• _Stated goal_
The required output consists solely of the lines from the top of the listing through the line containing "random.seed(7); RNG = np.random.default_rng(7)", transcribed exactly.

• _Dataset extract_

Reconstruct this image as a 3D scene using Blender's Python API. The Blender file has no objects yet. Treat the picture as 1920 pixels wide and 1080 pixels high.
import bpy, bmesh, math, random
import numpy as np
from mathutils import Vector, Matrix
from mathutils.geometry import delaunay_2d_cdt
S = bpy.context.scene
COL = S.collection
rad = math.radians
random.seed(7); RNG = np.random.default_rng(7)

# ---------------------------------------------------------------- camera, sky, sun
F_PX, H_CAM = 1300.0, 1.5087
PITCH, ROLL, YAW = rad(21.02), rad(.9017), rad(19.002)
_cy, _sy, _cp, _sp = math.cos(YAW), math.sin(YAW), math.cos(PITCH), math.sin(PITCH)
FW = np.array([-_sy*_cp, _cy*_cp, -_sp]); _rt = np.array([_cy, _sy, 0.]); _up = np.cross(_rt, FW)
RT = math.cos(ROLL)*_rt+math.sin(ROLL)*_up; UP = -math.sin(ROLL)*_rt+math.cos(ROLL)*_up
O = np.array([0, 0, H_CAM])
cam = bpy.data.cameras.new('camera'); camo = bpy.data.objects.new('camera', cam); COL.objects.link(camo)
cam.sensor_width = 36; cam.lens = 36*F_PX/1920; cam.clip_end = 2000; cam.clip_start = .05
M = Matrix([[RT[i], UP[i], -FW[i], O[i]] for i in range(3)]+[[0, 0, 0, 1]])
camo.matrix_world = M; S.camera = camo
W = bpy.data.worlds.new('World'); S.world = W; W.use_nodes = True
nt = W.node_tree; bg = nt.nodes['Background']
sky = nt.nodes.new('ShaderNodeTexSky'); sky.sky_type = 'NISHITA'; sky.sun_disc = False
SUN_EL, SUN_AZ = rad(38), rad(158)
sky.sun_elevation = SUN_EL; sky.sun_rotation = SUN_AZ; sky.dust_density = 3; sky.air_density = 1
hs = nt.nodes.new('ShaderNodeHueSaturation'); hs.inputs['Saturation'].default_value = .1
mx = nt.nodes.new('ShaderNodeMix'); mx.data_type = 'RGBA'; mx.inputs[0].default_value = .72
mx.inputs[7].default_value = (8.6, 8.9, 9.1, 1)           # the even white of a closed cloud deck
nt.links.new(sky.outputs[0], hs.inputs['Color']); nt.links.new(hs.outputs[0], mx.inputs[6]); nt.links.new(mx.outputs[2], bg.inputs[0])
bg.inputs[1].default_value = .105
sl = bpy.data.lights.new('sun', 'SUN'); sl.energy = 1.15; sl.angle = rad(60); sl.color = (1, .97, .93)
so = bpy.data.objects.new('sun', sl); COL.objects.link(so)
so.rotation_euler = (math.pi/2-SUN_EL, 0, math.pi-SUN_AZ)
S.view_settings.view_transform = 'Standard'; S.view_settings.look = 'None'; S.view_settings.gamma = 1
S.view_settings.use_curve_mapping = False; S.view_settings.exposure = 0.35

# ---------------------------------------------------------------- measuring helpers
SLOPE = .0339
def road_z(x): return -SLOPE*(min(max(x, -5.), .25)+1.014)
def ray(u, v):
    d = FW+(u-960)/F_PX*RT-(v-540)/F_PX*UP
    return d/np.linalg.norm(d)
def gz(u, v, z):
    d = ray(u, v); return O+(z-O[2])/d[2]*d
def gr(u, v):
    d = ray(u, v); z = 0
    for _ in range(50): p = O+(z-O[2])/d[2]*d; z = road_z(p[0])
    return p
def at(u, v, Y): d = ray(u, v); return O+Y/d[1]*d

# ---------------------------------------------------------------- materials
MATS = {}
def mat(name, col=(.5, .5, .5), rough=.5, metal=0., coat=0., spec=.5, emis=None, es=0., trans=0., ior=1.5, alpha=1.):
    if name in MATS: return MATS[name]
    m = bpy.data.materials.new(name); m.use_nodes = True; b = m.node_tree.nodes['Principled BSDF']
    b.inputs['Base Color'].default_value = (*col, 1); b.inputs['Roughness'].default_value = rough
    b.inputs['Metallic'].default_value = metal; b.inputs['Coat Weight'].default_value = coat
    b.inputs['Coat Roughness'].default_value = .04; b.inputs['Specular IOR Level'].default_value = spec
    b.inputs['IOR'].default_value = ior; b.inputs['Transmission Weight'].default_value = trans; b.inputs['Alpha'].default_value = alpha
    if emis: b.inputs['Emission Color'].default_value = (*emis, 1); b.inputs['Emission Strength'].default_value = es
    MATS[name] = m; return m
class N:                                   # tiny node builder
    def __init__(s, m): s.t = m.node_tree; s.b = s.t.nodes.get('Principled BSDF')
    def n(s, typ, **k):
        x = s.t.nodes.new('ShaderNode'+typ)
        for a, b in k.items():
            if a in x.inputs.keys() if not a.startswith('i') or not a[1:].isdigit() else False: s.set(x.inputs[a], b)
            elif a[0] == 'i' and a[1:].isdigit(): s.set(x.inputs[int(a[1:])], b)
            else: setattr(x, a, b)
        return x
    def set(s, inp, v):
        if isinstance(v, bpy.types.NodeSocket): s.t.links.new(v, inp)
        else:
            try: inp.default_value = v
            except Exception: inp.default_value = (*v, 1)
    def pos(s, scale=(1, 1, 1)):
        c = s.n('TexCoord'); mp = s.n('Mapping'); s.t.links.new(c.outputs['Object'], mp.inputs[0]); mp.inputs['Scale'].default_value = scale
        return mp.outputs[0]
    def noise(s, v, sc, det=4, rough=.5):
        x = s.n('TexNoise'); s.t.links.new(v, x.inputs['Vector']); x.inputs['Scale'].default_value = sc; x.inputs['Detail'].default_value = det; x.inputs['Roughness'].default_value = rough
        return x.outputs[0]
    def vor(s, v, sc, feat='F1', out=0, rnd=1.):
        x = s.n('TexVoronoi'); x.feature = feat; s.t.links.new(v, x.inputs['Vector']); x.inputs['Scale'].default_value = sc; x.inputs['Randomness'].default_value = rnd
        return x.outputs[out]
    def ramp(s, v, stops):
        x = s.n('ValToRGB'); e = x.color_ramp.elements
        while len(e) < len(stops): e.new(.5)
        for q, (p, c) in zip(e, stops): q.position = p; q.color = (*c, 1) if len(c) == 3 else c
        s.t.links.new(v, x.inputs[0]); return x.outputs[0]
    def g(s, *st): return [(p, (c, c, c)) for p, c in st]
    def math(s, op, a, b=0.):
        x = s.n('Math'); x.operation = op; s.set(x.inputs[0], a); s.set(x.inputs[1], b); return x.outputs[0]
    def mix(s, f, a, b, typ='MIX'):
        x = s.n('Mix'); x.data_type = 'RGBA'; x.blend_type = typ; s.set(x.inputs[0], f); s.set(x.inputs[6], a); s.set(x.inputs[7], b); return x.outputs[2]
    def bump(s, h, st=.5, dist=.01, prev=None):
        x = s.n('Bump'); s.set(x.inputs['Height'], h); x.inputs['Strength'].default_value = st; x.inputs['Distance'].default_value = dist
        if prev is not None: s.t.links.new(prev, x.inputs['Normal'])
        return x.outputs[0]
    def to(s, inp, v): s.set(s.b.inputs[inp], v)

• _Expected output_
Reconstruct this image as a 3D scene using Blender's Python API. The Blender file has no objects yet. Treat the picture as 1920 pixels wide and 1080 pixels high.
import bpy, bmesh, math, random
import numpy as np
from mathutils import Vector, Matrix
from mathutils.geometry import delaunay_2d_cdt
S = bpy.context.scene
COL = S.collection
rad = math.radians
random.seed(7); RNG = np.random.default_rng(7)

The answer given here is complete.